Cultivating a strong and reliable workforce in the next five to seven years is crucial to the future of Pinal County.

That’s the message Pinal County school superintendents heard Thursday from a committee of leaders with Achieve Pinal, a committee of the Pinal Alliance for Economic Growth organization. According to Judee Jackson, a member of Achieve Pinal, the committee was formed in May 2017 with the intent of assisting local governments and school districts with workforce development and preparing students for their futures.

Speaking with PinalCentral prior to the meeting, Jackson said one of the goals of the committee is to work with all Pinal County superintendents in an effort to reach seventh-grade students as they begin to work toward their high school and college goals.

“Reaching students in seventh grade will help them be cognizant of what they want to do in the future and help them see how the decisions they make in high school will impact that,” Jackson said.

One of the challenges that will face today’s young people is that they are going to have to be prepared for jobs that likely don’t exist yet, Jackson said.

The changing pace of technology means students will continually have to hone their skills and be willing to adapt, something Jackson said is often hard for older workers. Instilling that mindset now will help tomorrow’s leaders weather potential employment changes.

At the Casa Grande Elementary School District, career readiness has become an important component for middle schoolers, said Jennifer Murrieta, principal at Casa Grande Middle School. Murrieta said her school’s week-long career camps in the summer help students get a feel for what particular careers might be like.

Murrieta said she was presenting to the superintendents Thursday an opportunity to learn from her successful camps and help other districts implement the same types of programs.
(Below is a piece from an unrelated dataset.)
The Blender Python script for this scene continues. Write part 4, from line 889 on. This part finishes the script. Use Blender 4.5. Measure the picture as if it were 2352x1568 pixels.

It’s this collaboration that Jackson said would be vital going forward, not only for students but also for Pinal County as a whole.

“Whether you’re Kearny or Florence or Casa Grande, all the cities in Pinal County have three things: a city government, a school district and a business community,” Jackson said. “We need to all be working together with that common goal.”

Achieve Pinal is using benchmarks set forth with its partner organizations to help measure student and post-graduate achievement in Pinal County. Jackson said after getting the seventh-graders prepared for high school, college and careers, the next biggest focus area in Pinal County is what are called “opportunity youth,” which includes young adults ages 16 to 25 who are neither in school nor working. The problem, Jackson said, will be identifying those people and trying to get them help with either finishing their education or finding jobs.

Jackson said she’s hopeful that with all of the new projects coming to Pinal County in the next five years that today’s students will be able to find gainful employment and remain in the county.

Achieve Pinal can’t help districts with money, but it can offer assistance in terms of mentoring, guidance and assistance, Jackson said, adding that she hopes Thursday’s meeting is the first of many collaborations.